◆ Task goal
Retype, word for word, the lines from the first line of the entries through the line that holds "above the lawn"; leave out the pictures.

◆ Available data
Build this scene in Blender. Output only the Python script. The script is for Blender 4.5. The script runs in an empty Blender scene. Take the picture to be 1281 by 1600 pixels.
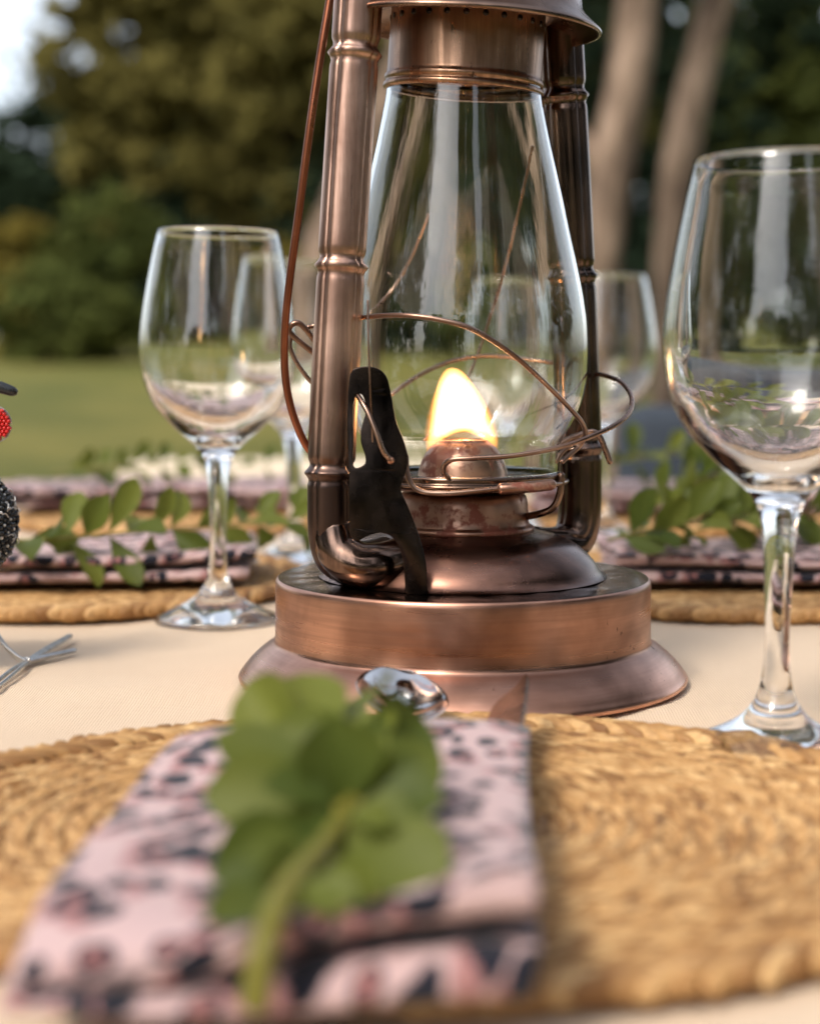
import bpy, bmesh, math, random
from mathutils import Vector, Matrix, Euler
from math import pi, sin, cos, radians

scene = bpy.context.scene
COL = scene.collection
TZ = 0.75                      # height of the table top above the lawn

# ------------------------------------------------------------------ camera
cam = bpy.data.cameras.new('camera')
cam.sensor_fit = 'HORIZONTAL'
cam.sensor_width = 24.0
cam.lens = 46.84
cam.clip_start = 0.02
cam.clip_end = 400.0
cam.dof.use_dof = True
cam.dof.focus_distance = 0.672
cam.dof.aperture_fstop = 4.6
cam.dof.aperture_blades = 0
camo = bpy.data.objects.new('camera', cam)
COL.objects.link(camo)
camo.location = (0, 0, TZ + 0.1395)
camo.rotation_euler = (radians(90 - 5.257), 0, 0)
scene.camera = camo

# ------------------------------------------------------------------ world, sun, exposure
SUN_EL, SUN_AZ = radians(48), radians(218)     # azimuth clockwise from +Y : sun behind-left of the camera
w = bpy.data.worlds.new('World')
scene.world = w
w.use_nodes = True
wn = w.node_tree
wn.nodes.clear()
sky = wn.nodes.new('ShaderNodeTexSky')
sky.sky_type = 'NISHITA'
sky.sun_disc = False
sky.sun_elevation = SUN_EL
sky.sun_rotation = SUN_AZ
sky.altitude = 100
sky.air_density = 1.0
sky.dust_density = 3.0
sky.ozone_density = 1.0
hs = wn.nodes.new('ShaderNodeHueSaturation')
hs.inputs['Saturation'].default_value = 0.45
bg = wn.nodes.new('ShaderNodeBackground')
bg.inputs['Strength'].default_value = 0.15
wo = wn.nodes.new('ShaderNodeOutputWorld')
wn.links.new(sky.outputs[0], hs.inputs['Color'])
wn.links.new(hs.outputs[0], bg.inputs['Color'])
wn.links.new(bg.outputs[0], wo.inputs['Surface'])

sl = bpy.data.lights.new('sun', 'SUN')
sl.energy = 1.0
sl.angle = radians(14)
sl.color = (1.0, 0.90, 0.78)
so = bpy.data.objects.new('sun', sl)
COL.objects.link(so)
sdir = Vector((sin(SUN_AZ) * cos(SUN_EL), cos(SUN_AZ) * cos(SUN_EL), sin(SUN_EL)))
so.rotation_euler = sdir.to_track_quat('Z', 'Y').to_euler()
so.location = sdir * 30

vs = scene.view_settings
vs.view_transform = 'Standard'
vs.look = 'None'
vs.gamma = 1.0
vs.use_curve_mapping = False
vs.exposure = 1.1

cy = scene.cycles
cy.use_denoising = True
cy.max_bounces = 14
cy.diffuse_bounces = 3
cy.glossy_bounces = 6
cy.transmission_bounces = 14
cy.transparent_max_bounces = 24
cy.volume_bounces = 0
cy.sample_clamp_indirect = 8.0
cy.blur_glossy = 0.3

# ------------------------------------------------------------------ material helpers
class NT:
    def __init__(self, name):
        self.m = bpy.data.materials.new(name)
        self.m.use_nodes = True
        self.t = self.m.node_tree
        self.p = self.t.nodes['Principled BSDF']
        self.out = self.t.nodes['Material Output']
        self._tc = None
    def n(self, typ, **kw):
        nd = self.t.nodes.new(typ)
        for k, v in kw.items():
            setattr(nd, k, v)
        return nd
    def l(self, a, b):
        self.t.links.new(a, b)
    def tc(self, which='Object'):
        if self._tc is None:
            self._tc = self.n('ShaderNodeTexCoord')
        return self._tc.outputs[which]
    def mapping(self, src, scale=(1, 1, 1), loc=(0, 0, 0), rot=(0, 0, 0)):
        m = self.n('ShaderNodeMapping')
        m.inputs['Scale'].default_value = scale
        m.inputs['Location'].default_value = loc
        m.inputs['Rotation'].default_value = rot
        self.l(src, m.inputs['Vector'])
        return m.outputs[0]
    def noise(self, vec, scale=5, detail=3, rough=0.55, dist=0.0, out='Fac'):
        nd = self.n('ShaderNodeTexNoise')
        nd.inputs['Scale'].default_value = scale
        nd.inputs['Detail'].default_value = detail
        nd.inputs['Roughness'].default_value = rough
        nd.inputs['Distortion'].default_value = dist
        if vec is not None:
            self.l(vec, nd.inputs['Vector'])
        return nd.outputs[out]
    def ramp(self, fac, stops, interp='LINEAR'):
        r = self.n('ShaderNodeValToRGB')
        r.color_ramp.interpolation = interp
        els = r.color_ramp.elements
        while len(els) < len(stops):
            els.new(0.5)
        for e, (p, c) in zip(els, stops):
            e.position = p
            e.color = (c, c, c, 1) if isinstance(c, (int, float)) else (*c, 1)
        self.l(fac, r.inputs['Fac'])
        return r.outputs['Color']
    def mix(self, fac, a, b, mode='MIX'):
        m = self.n('ShaderNodeMix', data_type='RGBA', blend_type=mode)
        for sock, v in ((m.inputs['Factor'], fac), (m.inputs['A'], a), (m.inputs['B'], b)):
            if hasattr(v, 'is_linked') or hasattr(v, 'links'):
                self.l(v, sock)
            elif isinstance(v, (int, float)):
                sock.default_value = v if sock.type == 'VALUE' else (v, v, v, 1)
            else:
                sock.default_value = (*v, 1)
        # pick the colour sockets
        return m.outputs['Result']
    def math(self, op, a, b=None, c=None, clamp=False):
        m = self.n('ShaderNodeMath', operation=op, use_clamp=clamp)
        for i, v in enumerate((a, b, c)):
            if v is None:
                continue
            if isinstance(v, (int, float)):
                m.inputs[i].default_value = v
            else:
                self.l(v, m.inputs[i])
        return m.outputs[0]
    def bump(self, h, strength=0.3, dist=0.001):
        b = self.n('ShaderNodeBump')
        b.inputs['Strength'].default_value = strength
        b.inputs['Distance'].default_value = dist
        self.l(h, b.inputs['Height'])
        self.l(b.outputs[0], self.p.inputs['Normal'])
    def set(self, **kw):
        names = {'color': 'Base Color', 'rough': 'Roughness', 'metal': 'Metallic', 'spec': 'Specular IOR Level',
                 'trans': 'Transmission Weight', 'ior': 'IOR', 'sheen': 'Sheen Weight', 'sub': 'Subsurface Weight'}
        for k, v in kw.items():
            s = self.p.inputs[names[k]]
            if hasattr(v, 'links'):
                self.l(v, s)
            elif isinstance(v, tuple):
                s.default_value = (*v, 1)
            else:
                s.default_value = v

# mix() with data_type RGBA has several sockets called A/B/Factor; choose the right ones explicitly
def _mix(self, fac, a, b, mode='MIX'):
    m = self.n('ShaderNodeMix', data_type='RGBA', blend_type=mode)
    fs = m.inputs[0]
    ca = [s for s in m.inputs if s.name == 'A' and s.type == 'RGBA'][0]
    cb = [s for s in m.inputs if s.name == 'B' and s.type == 'RGBA'][0]
    res = [s for s in m.outputs if s.type == 'RGBA'][0]
    for sock, v in ((fs, fac), (ca, a), (cb, b)):
        if hasattr(v, 'links'):
            self.l(v, sock)
        elif isinstance(v, (int, float)):
            sock.default_value = v if sock.type == 'VALUE' else (v, v, v, 1)
        else:
            sock.default_value = (*v, 1)
    return res
NT.mix = _mix

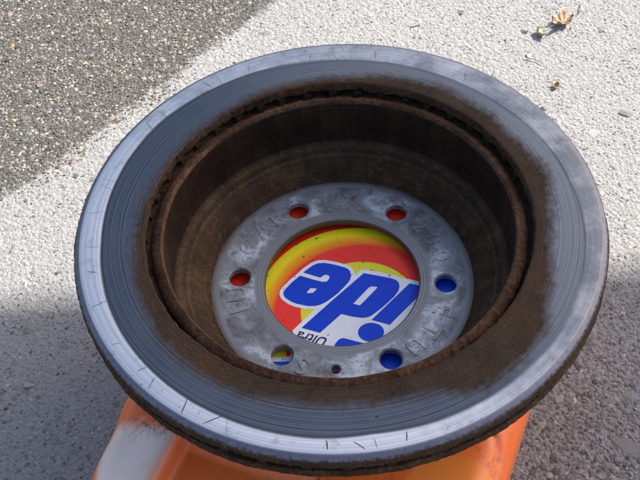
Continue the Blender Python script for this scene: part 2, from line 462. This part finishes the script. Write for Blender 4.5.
# printed label on the jug's upper face
def mat_label():
    M = Mat('bullseye_print'); co = M.coord()
    x = M.node('ShaderNodeSeparateXYZ'); M.lk(co, x.inputs[0])
    def dist(cx, cy):
        dx = M.math('SUBTRACT', M.math('MULTIPLY', x.outputs[0], 1000.0), cx); dy = M.math('SUBTRACT', M.math('MULTIPLY', x.outputs[1], 1000.0), cy)
        return M.math('SQRT', M.math('ADD', M.math('MULTIPLY', dx, dx), M.math('MULTIPLY', dy, dy)))
    dA = M.math('SUBTRACT', dist(8.1, -15.7), 67.5); dB = M.math('SUBTRACT', dist(12.6, -23.7), 61.6)
    dC = M.math('SUBTRACT', dist(11.6, -18.8), 40.2)
    t = M.math('DIVIDE', dB, M.math('MAXIMUM', M.math('SUBTRACT', dB, dA), .01))
    yel = M.ramp(t, [(0.0, (1.0, .22, .01)), (.3, (1.0, .42, .01)), (.55, (.98, .74, .01)), (1.0, (.88, .82, .012))])
    red = (1.0, .045, .03)
    c = M.mix(M.rng(dA, -.3, .3), yel, (.8, .03, .012))
    c = M.mix(M.rng(dB, .3, -2.6, smooth=True), c, red)
    iy = M.ramp(M.rng(dC, -16, 0), [(0.0, (.85, .8, .55)), (.45, (.95, .8, .06)), (1.0, (.88, .82, .02))])
    c = M.mix(M.rng(dC, .3, -.3), c, iy)
    g = M.noise(co, 260, 4, .6); c = M.mix(M.math('MULTIPLY', M.rng(g, .66, .69), .85), c, (.03, .025, .02))
    return M.set(Base_Color=c, Roughness=.42, Specular_IOR_Level=.25)
def printmat(name, c):
    M = Mat(name); co = M.coord(); g = M.noise(co, 230, 4, .6)
    b = M.noise(co, 40, 4)
    cc = M.mix(M.rng(b, .35, .7), c, tuple(x * .88 for x in c))
    cc = M.mix(M.math('MULTIPLY', M.rng(g, .68, .71), .85), cc, (.03, .025, .02))
    return M.set(Base_Color=cc, Roughness=.42, Specular_IOR_Level=.25)
BLUE = printmat('blue_print', (.004, .06, .66)); WHITE = printmat('white_print', (.95, .95, .95)); NAVY = printmat('navy_print', (.02, .02, .12))

Lu0, Lu1, Lv0, Lv1, rr_ = -84, 92, -84, 82, 16
lab = []
for (cu, cv, a0) in ((Lu1 - rr_, Lv1 - rr_, 0), (Lu0 + rr_, Lv1 - rr_, 90), (Lu0 + rr_, Lv0 + rr_, 180), (Lu1 - rr_, Lv0 + rr_, 270)):
    for a in np.linspace(a0, a0 + 90, 9): lab.append(tuple(uv(cu + rr_ * math.cos(math.radians(a)), cv + rr_ * math.sin(math.radians(a)))))
label = obj('label', fillpoly([lab], JZ + .12, 'label'), jug, [mat_label()])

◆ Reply
Build this scene in Blender. Output only the Python script. The script is for Blender 4.5. The script runs in an empty Blender scene. Take the picture to be 1281 by 1600 pixels.
import bpy, bmesh, math, random
from mathutils import Vector, Matrix, Euler
from math import pi, sin, cos, radians

scene = bpy.context.scene
COL = scene.collection
TZ = 0.75                      # height of the table top above the lawn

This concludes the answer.